Transparenzvorgaben des EuGH
Der EuGH hatte entschieden, dass eine Zeithonorarklausel zwischen einem Rechtsanwalt und einem Verbraucher dem Erfordernis der Klarheit und Verständlichkeit genügen müsse. Nach der EU-Richtlinie 93/13/EWG über missbräuchliche Klauseln in Verbraucherverträgen, sei der Verbraucher in die Lage zu versetzen, seine Entscheidung über den Abschluss eines Vertrages in voller Kenntnis der wirtschaftlichen Folgen des Vertragsabschlusses zu treffen. Hierzu gehöre in der Regel, dass der Verbraucher eine Information über den voraussichtlichen Umfang der Tätigkeit in Form einer Vorabschätzung der Gesamtkosten erhalte. Außerdem habe der Verbraucher regelmäßig ein Recht auf Zwischenabrechnungen, um so die entstehenden Kosten stets überprüfbar im Griff zu behalten (EuGH, Urteil v. 12.1.2023, C-395/21).
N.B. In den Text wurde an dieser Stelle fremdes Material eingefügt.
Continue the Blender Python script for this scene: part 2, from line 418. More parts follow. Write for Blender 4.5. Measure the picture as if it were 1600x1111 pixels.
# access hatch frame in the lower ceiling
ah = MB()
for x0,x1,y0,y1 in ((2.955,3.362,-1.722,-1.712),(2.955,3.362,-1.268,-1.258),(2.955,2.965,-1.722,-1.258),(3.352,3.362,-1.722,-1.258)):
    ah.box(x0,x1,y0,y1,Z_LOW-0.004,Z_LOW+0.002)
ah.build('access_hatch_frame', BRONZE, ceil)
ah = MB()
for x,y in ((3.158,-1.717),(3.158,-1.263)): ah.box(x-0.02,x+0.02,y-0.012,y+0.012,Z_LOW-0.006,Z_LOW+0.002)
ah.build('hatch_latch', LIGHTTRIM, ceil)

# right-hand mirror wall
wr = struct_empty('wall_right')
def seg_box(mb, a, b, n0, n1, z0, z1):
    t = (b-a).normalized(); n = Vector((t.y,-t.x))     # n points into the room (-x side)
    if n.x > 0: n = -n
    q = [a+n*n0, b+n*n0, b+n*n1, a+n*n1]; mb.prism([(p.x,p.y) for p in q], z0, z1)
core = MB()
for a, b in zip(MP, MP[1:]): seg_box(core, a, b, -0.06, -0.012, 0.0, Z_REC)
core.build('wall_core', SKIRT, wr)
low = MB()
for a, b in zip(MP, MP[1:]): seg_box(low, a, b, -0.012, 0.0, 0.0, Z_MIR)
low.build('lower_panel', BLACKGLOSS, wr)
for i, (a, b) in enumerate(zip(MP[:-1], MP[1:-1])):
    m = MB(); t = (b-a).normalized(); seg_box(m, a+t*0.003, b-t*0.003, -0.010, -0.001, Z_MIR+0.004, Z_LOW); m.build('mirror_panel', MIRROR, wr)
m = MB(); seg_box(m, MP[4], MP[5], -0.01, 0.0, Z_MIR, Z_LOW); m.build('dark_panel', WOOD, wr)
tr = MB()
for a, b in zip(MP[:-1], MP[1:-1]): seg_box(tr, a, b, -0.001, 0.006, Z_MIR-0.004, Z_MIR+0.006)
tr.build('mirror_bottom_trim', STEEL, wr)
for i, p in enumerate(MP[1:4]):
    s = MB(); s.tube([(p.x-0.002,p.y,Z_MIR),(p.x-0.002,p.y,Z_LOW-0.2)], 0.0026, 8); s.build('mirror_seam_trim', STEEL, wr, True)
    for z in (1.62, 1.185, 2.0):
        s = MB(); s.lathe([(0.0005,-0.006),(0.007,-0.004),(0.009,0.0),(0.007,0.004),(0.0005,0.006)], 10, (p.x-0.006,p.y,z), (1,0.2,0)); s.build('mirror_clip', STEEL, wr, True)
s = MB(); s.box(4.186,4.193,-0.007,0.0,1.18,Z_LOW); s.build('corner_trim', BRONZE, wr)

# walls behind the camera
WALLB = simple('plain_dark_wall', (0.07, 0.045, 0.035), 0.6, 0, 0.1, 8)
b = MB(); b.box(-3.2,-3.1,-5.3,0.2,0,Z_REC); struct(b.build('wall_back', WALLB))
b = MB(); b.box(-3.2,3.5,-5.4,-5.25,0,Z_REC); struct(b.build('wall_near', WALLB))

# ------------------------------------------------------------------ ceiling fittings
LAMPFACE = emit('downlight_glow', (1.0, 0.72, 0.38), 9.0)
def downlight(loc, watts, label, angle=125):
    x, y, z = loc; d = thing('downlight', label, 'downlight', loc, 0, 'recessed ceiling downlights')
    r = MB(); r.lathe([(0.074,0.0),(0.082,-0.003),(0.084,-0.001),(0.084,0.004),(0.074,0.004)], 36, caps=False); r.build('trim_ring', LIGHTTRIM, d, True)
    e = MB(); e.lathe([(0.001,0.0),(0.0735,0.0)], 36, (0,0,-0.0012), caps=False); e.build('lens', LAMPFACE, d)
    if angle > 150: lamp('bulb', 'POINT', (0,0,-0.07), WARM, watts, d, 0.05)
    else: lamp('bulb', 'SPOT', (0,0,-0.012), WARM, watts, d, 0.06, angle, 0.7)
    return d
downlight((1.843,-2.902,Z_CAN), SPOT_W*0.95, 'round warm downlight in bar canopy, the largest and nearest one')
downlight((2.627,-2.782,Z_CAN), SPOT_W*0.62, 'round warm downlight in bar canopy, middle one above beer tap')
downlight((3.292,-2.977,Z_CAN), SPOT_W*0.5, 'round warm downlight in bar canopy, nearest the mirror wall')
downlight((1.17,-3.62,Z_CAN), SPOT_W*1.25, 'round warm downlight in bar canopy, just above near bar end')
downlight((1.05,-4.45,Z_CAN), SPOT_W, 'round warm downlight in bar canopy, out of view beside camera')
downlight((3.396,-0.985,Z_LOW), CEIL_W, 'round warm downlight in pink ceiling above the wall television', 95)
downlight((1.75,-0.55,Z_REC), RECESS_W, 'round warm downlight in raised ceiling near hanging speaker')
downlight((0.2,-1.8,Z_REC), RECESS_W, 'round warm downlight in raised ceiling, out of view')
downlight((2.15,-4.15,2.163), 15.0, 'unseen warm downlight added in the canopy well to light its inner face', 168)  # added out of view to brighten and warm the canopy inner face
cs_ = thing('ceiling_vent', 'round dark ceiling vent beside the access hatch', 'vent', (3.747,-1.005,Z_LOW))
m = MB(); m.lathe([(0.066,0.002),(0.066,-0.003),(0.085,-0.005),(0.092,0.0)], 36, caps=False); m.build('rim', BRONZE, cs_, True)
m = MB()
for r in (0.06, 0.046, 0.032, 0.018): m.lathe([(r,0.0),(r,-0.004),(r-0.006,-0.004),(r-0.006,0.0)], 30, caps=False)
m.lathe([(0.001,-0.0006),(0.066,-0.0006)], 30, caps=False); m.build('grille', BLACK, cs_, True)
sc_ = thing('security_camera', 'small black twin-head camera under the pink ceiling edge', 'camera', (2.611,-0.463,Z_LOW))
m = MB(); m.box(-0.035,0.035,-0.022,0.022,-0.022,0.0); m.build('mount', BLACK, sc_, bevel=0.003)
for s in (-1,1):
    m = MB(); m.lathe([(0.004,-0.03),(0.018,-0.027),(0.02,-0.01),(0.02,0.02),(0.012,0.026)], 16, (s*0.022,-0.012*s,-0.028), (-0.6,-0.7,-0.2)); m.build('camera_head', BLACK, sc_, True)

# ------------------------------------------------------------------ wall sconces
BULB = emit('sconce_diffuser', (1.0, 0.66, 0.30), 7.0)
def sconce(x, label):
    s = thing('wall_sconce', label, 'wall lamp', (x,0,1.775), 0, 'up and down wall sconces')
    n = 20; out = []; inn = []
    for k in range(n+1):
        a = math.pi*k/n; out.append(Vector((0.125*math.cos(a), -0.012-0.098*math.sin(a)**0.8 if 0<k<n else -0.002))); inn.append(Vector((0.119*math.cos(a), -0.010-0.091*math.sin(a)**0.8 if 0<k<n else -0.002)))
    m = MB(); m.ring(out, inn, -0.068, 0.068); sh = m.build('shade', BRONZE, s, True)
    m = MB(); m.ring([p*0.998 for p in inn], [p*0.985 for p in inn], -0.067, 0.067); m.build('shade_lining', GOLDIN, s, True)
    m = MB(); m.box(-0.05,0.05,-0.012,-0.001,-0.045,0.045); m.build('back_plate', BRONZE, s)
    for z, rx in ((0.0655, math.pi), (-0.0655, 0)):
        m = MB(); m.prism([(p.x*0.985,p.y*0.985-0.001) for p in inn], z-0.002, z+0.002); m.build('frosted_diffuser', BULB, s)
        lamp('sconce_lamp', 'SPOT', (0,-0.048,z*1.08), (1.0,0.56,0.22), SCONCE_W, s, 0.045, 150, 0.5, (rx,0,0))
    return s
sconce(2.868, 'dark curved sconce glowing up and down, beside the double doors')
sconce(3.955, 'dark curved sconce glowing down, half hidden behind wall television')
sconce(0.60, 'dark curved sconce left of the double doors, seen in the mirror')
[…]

BGH sieht keinen Widerspruch zum EuGH-Urteil
Der BGH ist in seinem Urteil auf diese Entscheidung des EuGH eingegangen. Aus der Entscheidung des EuGH folgt nach Auffassung des Senats nicht, dass formularmäßig getroffene Zeithonorarvereinbarungen von Rechtsanwälten, die keine Abschätzung der Gesamtkosten enthalten, automatisch unwirksam oder nichtig sind. Der EuGH selbst habe in seinem Urteil eingeräumt, dass einem Rechtsanwalt infolge der Eigenart der von ihm zu erbringenden Rechtsdienstleistungen eine Vorabschätzung des Gesamtaufwands bei Vertragsschluss häufig nur schwer oder gar nicht möglich ist. Auch wenn der Rechtsanwalt keine Angaben zum voraussichtlichen Gesamthonorar macht und er nicht die Verpflichtung zur Erteilung von Zwischenabrechnungen eingehe, könne eine Stundenhonorarabrede daher im Grundsatz wirksam sein.